The administration, in part through Rice’s early public statements, said the attack was provoked by the video. But this version of events was quickly proven false.
Congress launched hearings and thousands of documents were turned over, but the Rhodes email had not been revealed, despite requests from the House of Representatives.
“It is disturbing and perhaps criminal that these documents, that documents like these were hidden by the Obama administration,” said Representative Darrell Issa, who chairs a House commission charged with overseeing and auditing the White House.
“The facts are coming out, that in fact this administration has knowingly withheld documents pursuant to congressional subpoenas in violation of any reasonable transparency or historical precedent, at least since Richard Milhous Nixon,” Issa added.
President Nixon resigned in disgrace in 1974 after the Watergate scandal broke over illegal activities, and attempted cover-ups, by his administration.
After Issa’s hearing, Carney insisted that there has long been “an attempt by Republicans to politicize a tragedy. And that continues today.”

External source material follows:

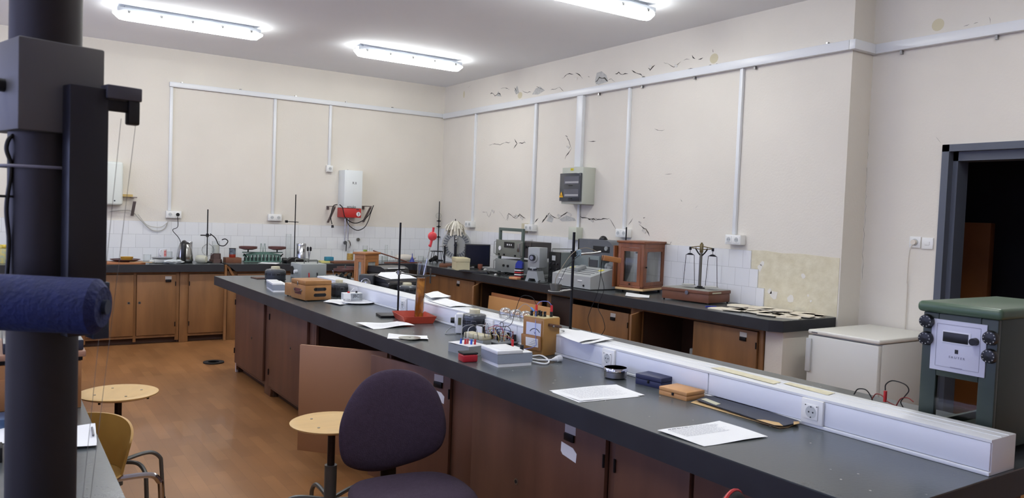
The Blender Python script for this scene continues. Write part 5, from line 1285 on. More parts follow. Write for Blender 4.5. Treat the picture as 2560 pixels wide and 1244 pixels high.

The State Department took a tough line, bristling at accusations by a retired general who testified that the military could have done more to counter the attack but wasn’t asked.
“The notion that we at the State Department didn’t do everything we could do to protect our people that night is just disgusting, quite frankly,” department spokeswoman Marie Harf said.
Harf also vigorously denied that the administration hid documents from Congress, saying Rhodes’s email had not specifically dealt with Benghazi talking points but was about general points to be given Rice, which also included subjects such as Iran and Israel.
And she said the email did “not change the narrative” of what had happened on the ground, insisting that despite nine hearings and 46 briefings by administration officials, “no new information has emerged, through all these months, that changes the facts that we know about what happened.”
House Speaker John Boehner meanwhile called on Secretary of State John Kerry to testify before Congress about the issue.